Print verbatim the opening line of the material and every subsequent line through the one containing "scene.camera = cam".

■ Material for this exercise ■
○ ○ ○

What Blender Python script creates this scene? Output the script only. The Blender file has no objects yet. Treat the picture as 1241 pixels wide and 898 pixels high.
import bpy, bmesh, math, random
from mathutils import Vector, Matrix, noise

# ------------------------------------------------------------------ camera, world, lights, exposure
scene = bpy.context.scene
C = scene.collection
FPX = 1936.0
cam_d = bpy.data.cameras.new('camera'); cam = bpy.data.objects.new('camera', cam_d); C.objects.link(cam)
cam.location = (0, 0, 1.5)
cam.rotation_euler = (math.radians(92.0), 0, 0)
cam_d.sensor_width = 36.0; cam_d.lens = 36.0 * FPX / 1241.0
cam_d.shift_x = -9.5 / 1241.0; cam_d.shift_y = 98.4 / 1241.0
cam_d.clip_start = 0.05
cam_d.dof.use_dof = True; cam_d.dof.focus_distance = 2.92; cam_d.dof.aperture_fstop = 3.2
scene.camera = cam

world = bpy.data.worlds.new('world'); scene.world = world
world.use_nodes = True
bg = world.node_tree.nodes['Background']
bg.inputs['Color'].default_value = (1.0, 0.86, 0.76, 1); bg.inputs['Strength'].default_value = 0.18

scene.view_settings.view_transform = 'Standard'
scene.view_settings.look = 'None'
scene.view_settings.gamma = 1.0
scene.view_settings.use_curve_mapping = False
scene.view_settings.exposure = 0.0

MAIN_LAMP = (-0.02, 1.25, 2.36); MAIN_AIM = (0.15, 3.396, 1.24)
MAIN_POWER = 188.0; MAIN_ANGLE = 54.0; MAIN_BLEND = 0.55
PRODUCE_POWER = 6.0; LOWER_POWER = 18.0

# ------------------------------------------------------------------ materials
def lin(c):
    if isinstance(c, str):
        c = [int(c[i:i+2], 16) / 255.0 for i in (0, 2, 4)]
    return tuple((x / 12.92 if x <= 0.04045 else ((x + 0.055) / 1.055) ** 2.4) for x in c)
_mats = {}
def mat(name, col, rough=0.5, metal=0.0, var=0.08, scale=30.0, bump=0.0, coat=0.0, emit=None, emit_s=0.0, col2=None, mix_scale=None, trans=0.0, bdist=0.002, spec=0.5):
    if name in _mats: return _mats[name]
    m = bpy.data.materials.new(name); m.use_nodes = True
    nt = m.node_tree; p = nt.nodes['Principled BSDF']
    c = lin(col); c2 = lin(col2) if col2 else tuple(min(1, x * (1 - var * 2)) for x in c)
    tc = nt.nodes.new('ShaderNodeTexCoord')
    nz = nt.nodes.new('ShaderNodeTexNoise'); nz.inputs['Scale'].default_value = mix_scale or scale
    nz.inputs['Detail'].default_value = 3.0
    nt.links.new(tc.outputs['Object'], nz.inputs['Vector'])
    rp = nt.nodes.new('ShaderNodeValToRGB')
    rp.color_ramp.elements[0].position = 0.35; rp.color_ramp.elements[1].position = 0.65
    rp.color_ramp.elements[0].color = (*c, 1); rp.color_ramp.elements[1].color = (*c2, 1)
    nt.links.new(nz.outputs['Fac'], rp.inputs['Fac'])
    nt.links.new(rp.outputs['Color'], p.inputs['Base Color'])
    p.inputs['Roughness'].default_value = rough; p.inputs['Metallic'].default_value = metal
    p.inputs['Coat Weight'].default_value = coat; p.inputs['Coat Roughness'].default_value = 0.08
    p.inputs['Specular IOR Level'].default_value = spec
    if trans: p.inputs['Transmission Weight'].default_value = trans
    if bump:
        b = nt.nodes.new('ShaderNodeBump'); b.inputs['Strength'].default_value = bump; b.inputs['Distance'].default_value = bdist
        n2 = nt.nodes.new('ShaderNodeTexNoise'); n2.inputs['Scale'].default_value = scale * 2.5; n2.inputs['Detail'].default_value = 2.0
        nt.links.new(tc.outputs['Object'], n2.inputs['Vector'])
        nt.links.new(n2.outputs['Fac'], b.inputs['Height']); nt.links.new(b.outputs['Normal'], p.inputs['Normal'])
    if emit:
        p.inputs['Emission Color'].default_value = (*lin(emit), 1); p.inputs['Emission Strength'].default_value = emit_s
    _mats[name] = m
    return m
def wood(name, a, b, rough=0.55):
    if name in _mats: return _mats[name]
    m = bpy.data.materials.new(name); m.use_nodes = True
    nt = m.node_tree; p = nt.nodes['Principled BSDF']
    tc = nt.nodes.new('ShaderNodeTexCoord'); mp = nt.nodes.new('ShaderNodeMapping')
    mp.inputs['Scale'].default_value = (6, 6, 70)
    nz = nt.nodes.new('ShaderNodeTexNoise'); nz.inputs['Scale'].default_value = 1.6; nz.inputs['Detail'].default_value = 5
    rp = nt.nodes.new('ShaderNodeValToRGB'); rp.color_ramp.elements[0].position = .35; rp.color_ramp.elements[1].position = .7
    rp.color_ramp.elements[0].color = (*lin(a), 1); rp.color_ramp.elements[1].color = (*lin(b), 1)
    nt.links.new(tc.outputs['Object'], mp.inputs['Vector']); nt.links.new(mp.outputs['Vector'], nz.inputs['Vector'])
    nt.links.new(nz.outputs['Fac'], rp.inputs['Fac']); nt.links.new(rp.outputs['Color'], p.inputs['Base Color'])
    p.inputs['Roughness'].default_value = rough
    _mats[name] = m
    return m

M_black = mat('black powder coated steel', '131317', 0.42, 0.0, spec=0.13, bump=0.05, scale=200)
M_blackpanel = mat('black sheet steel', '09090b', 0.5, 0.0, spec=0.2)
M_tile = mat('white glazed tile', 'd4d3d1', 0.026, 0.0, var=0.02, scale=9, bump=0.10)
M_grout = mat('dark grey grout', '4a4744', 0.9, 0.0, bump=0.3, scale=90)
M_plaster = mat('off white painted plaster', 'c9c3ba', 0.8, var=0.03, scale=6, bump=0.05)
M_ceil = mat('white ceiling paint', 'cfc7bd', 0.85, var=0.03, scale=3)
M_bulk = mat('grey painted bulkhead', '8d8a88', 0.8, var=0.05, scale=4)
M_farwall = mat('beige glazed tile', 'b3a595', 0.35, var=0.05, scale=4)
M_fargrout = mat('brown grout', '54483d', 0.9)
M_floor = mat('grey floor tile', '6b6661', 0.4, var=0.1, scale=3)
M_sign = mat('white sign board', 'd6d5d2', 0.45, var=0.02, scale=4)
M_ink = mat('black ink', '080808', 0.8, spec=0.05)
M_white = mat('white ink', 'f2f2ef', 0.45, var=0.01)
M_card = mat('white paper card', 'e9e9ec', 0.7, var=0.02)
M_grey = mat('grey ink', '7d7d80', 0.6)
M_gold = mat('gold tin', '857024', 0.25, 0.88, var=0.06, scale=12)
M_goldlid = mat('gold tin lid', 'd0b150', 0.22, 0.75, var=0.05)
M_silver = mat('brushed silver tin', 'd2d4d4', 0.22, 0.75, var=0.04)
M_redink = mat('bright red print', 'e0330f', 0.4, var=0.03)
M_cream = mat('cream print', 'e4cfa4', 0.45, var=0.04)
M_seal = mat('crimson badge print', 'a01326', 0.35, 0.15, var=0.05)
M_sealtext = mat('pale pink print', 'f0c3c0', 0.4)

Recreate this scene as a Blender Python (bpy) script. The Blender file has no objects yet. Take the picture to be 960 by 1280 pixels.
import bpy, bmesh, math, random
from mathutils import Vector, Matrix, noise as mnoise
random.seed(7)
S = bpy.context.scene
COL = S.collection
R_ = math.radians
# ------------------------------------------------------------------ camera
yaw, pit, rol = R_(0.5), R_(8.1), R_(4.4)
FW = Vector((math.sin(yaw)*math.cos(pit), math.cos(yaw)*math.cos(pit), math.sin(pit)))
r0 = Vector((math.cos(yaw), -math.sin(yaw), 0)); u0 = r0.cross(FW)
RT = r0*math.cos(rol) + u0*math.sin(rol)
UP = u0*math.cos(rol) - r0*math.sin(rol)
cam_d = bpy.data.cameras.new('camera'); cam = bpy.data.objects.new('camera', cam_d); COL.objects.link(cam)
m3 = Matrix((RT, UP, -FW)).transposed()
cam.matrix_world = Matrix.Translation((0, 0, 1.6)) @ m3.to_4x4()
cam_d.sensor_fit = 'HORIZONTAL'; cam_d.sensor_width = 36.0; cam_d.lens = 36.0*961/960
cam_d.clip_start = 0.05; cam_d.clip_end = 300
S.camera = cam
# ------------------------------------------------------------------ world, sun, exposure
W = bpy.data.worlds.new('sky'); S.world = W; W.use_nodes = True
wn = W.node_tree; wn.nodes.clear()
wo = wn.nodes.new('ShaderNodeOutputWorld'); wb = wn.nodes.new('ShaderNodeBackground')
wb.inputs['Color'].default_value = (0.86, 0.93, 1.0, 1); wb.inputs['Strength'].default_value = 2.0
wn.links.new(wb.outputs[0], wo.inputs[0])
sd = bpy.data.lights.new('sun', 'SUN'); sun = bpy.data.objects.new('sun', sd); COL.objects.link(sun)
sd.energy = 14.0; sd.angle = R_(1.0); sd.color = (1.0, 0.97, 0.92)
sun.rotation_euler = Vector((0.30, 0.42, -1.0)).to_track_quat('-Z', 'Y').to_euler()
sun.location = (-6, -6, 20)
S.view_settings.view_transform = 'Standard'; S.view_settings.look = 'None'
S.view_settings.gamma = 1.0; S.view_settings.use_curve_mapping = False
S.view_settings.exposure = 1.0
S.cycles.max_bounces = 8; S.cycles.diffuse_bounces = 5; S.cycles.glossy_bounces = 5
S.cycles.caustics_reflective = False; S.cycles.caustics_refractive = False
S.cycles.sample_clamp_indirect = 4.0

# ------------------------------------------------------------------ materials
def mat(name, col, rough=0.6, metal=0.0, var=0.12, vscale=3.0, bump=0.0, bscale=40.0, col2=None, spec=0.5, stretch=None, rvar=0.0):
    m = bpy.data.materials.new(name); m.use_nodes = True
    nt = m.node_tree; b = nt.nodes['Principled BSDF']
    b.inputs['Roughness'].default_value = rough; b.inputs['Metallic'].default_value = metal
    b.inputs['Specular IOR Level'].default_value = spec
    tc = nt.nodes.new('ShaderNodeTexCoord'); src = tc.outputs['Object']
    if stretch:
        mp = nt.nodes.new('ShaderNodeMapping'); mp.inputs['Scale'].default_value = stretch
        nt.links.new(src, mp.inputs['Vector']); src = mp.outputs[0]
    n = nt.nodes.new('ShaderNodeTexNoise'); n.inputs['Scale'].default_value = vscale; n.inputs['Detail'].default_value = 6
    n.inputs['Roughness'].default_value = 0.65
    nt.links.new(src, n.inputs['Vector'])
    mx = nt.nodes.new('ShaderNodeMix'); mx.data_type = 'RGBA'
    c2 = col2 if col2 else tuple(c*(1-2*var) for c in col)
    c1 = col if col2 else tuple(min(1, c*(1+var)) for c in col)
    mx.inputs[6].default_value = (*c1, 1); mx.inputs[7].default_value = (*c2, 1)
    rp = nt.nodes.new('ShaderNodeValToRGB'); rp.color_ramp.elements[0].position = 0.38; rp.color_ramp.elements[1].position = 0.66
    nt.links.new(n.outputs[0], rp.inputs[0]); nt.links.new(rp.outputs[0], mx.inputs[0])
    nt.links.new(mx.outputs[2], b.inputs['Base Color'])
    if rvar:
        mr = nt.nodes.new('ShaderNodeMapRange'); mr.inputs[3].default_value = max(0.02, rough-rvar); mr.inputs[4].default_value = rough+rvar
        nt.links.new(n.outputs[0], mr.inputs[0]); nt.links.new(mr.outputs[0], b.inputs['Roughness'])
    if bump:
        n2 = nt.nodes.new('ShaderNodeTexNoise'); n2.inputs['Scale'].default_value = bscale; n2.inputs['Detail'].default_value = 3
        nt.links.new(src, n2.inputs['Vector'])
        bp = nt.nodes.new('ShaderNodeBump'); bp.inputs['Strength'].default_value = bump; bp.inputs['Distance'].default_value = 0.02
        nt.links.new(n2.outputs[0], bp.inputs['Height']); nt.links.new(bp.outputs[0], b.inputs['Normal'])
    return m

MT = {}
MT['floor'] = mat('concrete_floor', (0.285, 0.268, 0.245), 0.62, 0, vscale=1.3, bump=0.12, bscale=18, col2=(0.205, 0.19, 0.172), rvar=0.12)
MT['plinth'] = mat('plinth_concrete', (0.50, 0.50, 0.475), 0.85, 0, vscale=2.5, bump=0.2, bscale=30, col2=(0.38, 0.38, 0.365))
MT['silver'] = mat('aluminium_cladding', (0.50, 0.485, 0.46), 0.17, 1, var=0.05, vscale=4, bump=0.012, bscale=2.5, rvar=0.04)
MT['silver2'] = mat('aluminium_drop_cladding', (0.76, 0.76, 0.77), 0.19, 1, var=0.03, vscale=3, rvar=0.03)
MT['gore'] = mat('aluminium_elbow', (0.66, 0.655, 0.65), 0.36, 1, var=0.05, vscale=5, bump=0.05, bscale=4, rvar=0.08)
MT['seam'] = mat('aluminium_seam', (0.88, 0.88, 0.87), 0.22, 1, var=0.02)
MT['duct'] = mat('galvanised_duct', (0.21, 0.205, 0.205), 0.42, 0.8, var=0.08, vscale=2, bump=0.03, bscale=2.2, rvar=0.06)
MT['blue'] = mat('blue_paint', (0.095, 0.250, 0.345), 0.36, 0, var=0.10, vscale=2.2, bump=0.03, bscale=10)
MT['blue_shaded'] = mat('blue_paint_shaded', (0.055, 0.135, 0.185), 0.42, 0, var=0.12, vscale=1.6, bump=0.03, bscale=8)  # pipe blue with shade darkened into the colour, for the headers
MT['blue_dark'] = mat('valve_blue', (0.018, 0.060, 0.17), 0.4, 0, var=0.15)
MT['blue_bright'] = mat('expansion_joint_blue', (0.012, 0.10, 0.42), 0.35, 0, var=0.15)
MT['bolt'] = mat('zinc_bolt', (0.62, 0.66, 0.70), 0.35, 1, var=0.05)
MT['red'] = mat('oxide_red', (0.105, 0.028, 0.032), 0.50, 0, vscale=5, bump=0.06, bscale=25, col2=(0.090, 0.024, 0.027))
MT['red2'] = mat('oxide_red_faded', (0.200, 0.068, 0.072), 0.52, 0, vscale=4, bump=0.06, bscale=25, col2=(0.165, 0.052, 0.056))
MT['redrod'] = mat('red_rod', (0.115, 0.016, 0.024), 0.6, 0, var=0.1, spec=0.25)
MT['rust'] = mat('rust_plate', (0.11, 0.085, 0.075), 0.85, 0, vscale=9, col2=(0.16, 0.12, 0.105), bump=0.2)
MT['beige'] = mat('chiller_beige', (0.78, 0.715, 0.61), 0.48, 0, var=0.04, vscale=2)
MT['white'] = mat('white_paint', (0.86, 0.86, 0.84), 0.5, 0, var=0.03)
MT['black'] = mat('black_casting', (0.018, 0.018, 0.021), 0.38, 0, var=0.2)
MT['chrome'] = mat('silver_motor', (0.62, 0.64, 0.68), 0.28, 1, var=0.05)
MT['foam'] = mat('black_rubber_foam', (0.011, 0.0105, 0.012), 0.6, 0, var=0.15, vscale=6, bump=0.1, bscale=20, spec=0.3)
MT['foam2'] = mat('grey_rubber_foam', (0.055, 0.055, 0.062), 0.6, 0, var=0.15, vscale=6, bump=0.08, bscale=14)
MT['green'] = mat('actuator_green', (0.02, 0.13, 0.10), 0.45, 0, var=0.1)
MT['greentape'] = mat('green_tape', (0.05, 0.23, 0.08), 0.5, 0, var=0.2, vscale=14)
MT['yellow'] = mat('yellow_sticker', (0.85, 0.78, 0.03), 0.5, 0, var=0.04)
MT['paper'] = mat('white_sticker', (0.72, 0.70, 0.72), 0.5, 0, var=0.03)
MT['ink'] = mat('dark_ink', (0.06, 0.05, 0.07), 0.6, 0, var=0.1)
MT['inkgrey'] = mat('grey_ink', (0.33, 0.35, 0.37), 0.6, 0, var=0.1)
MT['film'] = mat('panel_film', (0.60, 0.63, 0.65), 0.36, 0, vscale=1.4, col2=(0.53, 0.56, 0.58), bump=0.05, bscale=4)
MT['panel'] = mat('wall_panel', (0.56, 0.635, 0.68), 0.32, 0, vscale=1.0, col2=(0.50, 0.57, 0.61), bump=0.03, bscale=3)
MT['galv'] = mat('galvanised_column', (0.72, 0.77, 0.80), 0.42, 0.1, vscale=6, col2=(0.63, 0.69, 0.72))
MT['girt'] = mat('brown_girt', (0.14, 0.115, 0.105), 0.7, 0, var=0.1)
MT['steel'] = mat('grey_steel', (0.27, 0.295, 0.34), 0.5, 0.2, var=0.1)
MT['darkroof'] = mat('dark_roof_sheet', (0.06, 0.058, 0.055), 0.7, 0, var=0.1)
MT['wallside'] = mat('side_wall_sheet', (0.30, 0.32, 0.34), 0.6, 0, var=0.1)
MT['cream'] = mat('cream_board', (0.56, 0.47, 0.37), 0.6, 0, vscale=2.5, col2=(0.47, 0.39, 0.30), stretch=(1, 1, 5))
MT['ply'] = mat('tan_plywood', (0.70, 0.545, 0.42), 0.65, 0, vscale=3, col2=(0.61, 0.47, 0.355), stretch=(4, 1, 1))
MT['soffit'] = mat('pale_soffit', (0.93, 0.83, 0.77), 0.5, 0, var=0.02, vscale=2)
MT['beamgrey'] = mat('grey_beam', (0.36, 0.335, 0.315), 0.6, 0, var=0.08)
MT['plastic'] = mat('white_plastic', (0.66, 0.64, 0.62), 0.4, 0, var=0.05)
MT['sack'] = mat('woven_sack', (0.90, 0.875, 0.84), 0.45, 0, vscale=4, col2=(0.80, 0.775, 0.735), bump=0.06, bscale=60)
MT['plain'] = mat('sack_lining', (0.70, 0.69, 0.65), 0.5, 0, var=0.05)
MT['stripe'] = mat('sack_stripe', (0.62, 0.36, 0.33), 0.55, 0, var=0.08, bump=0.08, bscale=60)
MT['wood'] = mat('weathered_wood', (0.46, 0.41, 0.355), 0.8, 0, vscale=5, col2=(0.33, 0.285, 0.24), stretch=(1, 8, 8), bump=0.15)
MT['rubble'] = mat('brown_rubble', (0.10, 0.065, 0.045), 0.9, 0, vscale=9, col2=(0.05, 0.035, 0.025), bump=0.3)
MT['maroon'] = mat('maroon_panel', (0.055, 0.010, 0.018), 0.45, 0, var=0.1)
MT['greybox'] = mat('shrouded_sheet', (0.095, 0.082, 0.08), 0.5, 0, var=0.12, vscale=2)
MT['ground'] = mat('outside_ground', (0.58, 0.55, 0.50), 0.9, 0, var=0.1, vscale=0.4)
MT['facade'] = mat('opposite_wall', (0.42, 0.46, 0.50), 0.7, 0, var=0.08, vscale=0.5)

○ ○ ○

■ Response to the exercise ■
What Blender Python script creates this scene? Output the script only. The Blender file has no objects yet. Treat the picture as 1241 pixels wide and 898 pixels high.
import bpy, bmesh, math, random
from mathutils import Vector, Matrix, noise

# ------------------------------------------------------------------ camera, world, lights, exposure
scene = bpy.context.scene
C = scene.collection
FPX = 1936.0
cam_d = bpy.data.cameras.new('camera'); cam = bpy.data.objects.new('camera', cam_d); C.objects.link(cam)
cam.location = (0, 0, 1.5)
cam.rotation_euler = (math.radians(92.0), 0, 0)
cam_d.sensor_width = 36.0; cam_d.lens = 36.0 * FPX / 1241.0
cam_d.shift_x = -9.5 / 1241.0; cam_d.shift_y = 98.4 / 1241.0
cam_d.clip_start = 0.05
cam_d.dof.use_dof = True; cam_d.dof.focus_distance = 2.92; cam_d.dof.aperture_fstop = 3.2
scene.camera = cam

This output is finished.